-- EXERCISE BRIEF --
Below are several entries. Transcribe exactly those lines that fall from the one with "What Blender Python" through the one with "scene.camera = cam", end lines included.

[Collection entries]
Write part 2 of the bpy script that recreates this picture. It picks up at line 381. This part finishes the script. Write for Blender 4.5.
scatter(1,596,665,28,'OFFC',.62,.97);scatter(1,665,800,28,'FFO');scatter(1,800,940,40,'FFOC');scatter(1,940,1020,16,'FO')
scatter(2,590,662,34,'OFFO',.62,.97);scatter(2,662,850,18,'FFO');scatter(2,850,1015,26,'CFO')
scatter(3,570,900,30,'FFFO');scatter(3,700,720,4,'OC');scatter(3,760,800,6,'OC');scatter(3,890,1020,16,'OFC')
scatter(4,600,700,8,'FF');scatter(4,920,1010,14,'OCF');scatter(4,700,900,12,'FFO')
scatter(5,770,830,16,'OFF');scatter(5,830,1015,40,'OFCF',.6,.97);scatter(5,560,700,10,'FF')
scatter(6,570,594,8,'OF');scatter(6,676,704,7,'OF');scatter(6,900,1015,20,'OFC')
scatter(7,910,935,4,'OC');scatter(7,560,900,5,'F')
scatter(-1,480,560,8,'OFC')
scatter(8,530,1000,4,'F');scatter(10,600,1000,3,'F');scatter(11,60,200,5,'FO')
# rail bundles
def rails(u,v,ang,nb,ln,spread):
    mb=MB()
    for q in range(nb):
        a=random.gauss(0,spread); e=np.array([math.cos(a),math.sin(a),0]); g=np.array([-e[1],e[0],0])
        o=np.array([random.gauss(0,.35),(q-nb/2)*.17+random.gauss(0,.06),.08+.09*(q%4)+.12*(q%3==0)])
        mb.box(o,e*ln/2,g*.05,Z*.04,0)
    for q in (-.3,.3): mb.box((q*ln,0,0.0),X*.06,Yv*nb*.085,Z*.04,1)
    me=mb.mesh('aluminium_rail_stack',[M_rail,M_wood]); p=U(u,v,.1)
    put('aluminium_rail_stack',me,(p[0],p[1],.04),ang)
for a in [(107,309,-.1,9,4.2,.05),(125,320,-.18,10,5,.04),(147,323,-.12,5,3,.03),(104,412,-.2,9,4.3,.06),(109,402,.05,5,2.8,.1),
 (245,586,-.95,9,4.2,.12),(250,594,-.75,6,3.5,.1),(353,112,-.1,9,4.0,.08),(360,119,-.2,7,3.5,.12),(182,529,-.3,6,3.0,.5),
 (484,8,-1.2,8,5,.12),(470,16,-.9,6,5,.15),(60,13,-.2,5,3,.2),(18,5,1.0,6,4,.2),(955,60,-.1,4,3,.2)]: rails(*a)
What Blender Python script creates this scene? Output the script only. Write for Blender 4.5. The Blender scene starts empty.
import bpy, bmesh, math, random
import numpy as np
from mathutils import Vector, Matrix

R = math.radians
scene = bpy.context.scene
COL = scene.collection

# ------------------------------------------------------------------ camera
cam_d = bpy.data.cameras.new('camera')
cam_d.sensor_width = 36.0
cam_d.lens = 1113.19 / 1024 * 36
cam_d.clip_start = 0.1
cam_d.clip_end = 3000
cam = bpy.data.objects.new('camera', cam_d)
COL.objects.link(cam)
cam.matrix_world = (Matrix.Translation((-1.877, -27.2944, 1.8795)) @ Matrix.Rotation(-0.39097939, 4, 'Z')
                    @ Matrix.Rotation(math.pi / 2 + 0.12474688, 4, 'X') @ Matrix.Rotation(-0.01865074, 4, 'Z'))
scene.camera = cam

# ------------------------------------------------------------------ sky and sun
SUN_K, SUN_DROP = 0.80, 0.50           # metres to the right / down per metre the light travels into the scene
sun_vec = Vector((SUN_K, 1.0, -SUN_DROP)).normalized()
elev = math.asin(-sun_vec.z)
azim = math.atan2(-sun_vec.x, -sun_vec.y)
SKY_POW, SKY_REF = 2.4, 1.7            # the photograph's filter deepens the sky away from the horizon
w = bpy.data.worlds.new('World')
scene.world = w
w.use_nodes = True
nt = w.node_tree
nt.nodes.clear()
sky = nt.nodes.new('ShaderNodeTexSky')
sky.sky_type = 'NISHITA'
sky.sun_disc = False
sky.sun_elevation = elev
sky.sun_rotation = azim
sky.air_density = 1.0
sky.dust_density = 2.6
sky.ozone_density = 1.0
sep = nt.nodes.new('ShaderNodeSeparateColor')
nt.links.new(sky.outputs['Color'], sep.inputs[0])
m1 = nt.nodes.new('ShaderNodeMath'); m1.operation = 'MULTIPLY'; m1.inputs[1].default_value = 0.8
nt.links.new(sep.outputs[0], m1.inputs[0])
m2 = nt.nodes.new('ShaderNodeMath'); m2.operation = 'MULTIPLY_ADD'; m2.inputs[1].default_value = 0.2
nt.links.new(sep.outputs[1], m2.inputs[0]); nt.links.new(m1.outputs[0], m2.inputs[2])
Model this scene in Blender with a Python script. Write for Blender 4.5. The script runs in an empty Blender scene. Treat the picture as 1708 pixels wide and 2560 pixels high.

-- RESPONSE FOR THIS EXERCISE --
What Blender Python script creates this scene? Output the script only. Write for Blender 4.5. The Blender scene starts empty.
import bpy, bmesh, math, random
import numpy as np
from mathutils import Vector, Matrix

R = math.radians
scene = bpy.context.scene
COL = scene.collection

# ------------------------------------------------------------------ camera
cam_d = bpy.data.cameras.new('camera')
cam_d.sensor_width = 36.0
cam_d.lens = 1113.19 / 1024 * 36
cam_d.clip_start = 0.1
cam_d.clip_end = 3000
cam = bpy.data.objects.new('camera', cam_d)
COL.objects.link(cam)
cam.matrix_world = (Matrix.Translation((-1.877, -27.2944, 1.8795)) @ Matrix.Rotation(-0.39097939, 4, 'Z')
                    @ Matrix.Rotation(math.pi / 2 + 0.12474688, 4, 'X') @ Matrix.Rotation(-0.01865074, 4, 'Z'))
scene.camera = cam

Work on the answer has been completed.